* Written problem: From the entries below, copy every line that holds the word "Blender".

* Given entries:
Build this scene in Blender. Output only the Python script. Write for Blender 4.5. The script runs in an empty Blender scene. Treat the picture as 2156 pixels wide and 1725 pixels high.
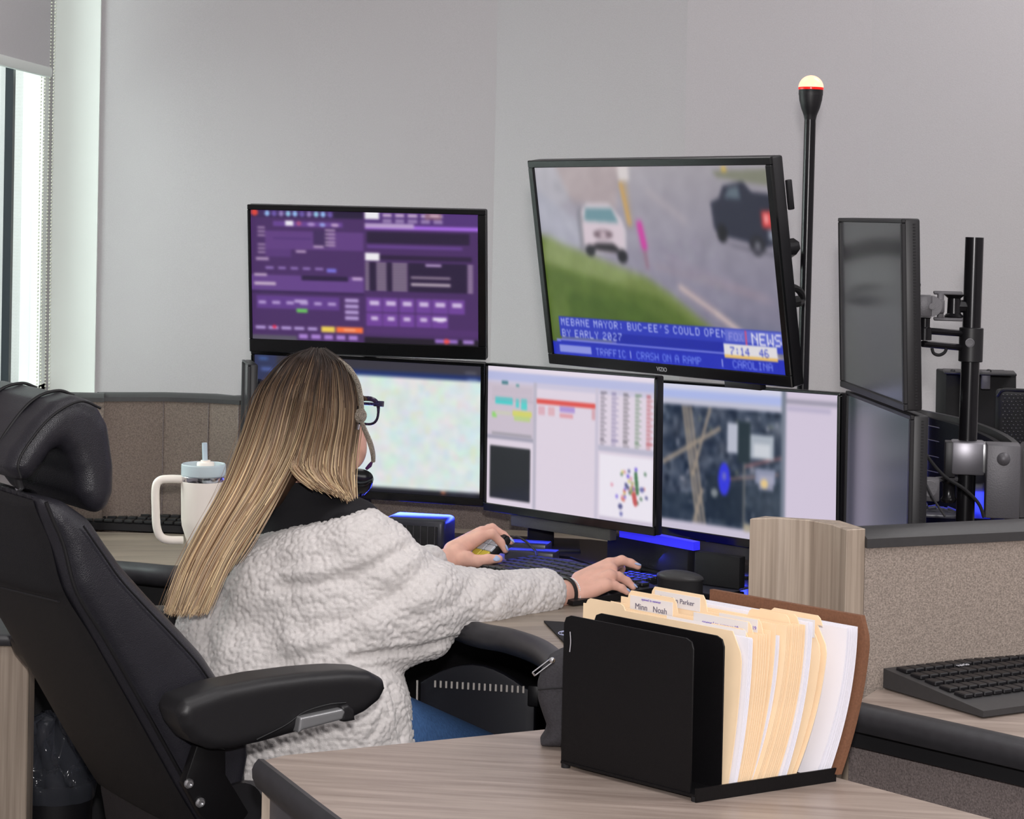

...

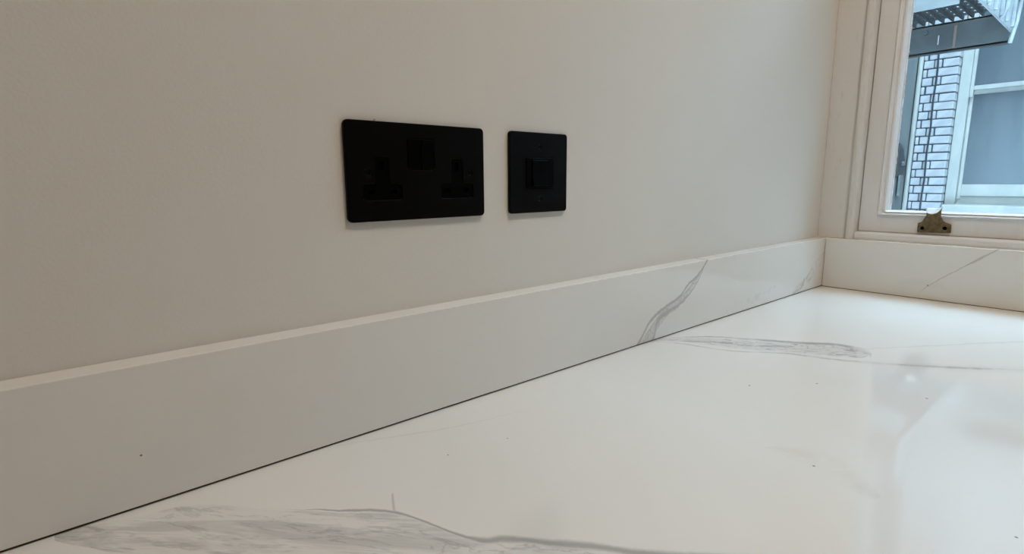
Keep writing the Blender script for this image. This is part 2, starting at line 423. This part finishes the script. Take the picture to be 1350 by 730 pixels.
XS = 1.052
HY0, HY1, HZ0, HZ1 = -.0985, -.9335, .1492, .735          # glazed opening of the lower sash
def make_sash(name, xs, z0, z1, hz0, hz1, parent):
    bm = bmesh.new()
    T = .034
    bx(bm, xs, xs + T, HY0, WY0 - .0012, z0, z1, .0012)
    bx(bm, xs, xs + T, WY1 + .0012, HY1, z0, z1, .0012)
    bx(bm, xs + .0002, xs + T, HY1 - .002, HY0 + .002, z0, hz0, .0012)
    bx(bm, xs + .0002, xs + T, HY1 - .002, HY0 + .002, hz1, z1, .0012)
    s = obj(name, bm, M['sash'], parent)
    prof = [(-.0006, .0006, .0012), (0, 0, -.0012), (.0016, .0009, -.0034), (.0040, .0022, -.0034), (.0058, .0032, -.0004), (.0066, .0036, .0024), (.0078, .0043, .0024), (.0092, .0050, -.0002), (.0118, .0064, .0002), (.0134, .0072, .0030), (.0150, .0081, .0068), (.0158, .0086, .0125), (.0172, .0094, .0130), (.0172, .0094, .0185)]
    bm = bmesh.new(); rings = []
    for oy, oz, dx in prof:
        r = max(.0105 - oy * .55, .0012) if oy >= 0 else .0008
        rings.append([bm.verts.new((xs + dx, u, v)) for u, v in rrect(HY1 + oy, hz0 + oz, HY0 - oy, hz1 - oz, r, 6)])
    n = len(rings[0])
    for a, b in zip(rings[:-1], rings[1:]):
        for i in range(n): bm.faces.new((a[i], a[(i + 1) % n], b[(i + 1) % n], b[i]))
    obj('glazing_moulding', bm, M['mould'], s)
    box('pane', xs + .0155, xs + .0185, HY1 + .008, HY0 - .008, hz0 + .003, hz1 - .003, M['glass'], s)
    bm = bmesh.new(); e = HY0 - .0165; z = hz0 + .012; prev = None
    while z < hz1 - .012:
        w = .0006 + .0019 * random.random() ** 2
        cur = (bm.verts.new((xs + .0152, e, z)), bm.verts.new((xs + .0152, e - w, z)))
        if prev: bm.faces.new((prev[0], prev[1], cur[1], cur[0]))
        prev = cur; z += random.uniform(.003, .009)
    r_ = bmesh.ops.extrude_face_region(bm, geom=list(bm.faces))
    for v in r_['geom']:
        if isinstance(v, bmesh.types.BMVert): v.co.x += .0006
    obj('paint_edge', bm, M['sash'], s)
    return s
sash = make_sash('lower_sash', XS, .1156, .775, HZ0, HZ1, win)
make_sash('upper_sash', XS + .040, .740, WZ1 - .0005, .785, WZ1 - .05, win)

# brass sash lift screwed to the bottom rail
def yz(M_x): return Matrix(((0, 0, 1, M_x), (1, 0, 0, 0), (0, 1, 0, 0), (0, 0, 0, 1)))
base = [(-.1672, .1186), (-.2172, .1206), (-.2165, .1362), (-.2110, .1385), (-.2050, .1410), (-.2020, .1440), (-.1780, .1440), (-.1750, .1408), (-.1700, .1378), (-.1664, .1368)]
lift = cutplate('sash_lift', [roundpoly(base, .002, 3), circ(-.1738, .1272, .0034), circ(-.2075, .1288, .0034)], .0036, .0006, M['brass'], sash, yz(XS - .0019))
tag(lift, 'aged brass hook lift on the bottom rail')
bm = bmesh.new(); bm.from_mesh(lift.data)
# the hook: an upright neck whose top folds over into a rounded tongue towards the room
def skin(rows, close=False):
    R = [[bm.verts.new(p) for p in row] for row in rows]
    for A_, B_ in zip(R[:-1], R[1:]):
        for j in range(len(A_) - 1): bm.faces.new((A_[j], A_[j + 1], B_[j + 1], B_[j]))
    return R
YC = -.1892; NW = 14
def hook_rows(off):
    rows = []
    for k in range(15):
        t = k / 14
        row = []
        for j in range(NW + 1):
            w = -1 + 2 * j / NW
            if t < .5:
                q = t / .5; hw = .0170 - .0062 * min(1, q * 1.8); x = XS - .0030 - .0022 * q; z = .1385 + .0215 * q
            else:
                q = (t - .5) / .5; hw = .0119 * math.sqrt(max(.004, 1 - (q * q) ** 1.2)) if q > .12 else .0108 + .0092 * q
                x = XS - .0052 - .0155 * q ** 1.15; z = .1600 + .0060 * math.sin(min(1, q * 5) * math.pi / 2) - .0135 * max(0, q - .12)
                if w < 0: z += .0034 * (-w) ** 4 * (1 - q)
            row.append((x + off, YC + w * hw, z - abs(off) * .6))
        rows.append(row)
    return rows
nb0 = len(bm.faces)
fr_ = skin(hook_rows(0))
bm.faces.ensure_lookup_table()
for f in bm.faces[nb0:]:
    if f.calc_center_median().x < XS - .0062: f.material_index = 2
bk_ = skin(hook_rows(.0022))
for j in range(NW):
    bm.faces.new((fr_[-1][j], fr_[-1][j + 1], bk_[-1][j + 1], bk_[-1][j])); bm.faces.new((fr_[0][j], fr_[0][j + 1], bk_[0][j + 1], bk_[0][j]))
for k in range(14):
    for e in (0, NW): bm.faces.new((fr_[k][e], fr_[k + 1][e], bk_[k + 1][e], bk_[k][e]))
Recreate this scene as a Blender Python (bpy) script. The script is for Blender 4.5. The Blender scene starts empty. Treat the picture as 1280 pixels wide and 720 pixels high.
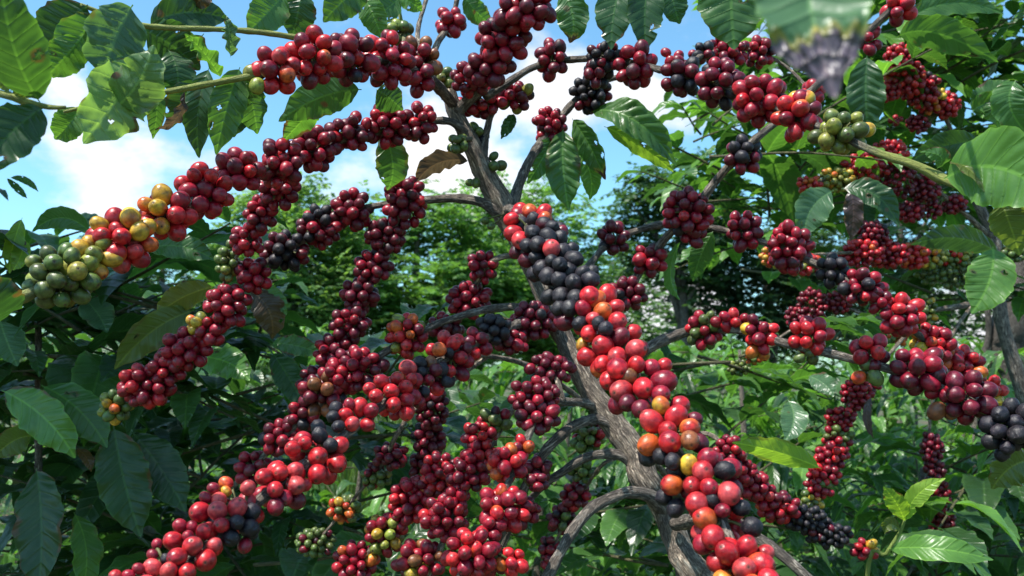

* Task output:
Build this scene in Blender. Output only the Python script. Write for Blender 4.5. The script runs in an empty Blender scene. Treat the picture as 2156 pixels wide and 1725 pixels high.
Keep writing the Blender script for this image. This is part 2, starting at line 423. This part finishes the script. Take the picture to be 1350 by 730 pixels.
Recreate this scene as a Blender Python (bpy) script. The script is for Blender 4.5. The Blender scene starts empty. Treat the picture as 1280 pixels wide and 720 pixels high.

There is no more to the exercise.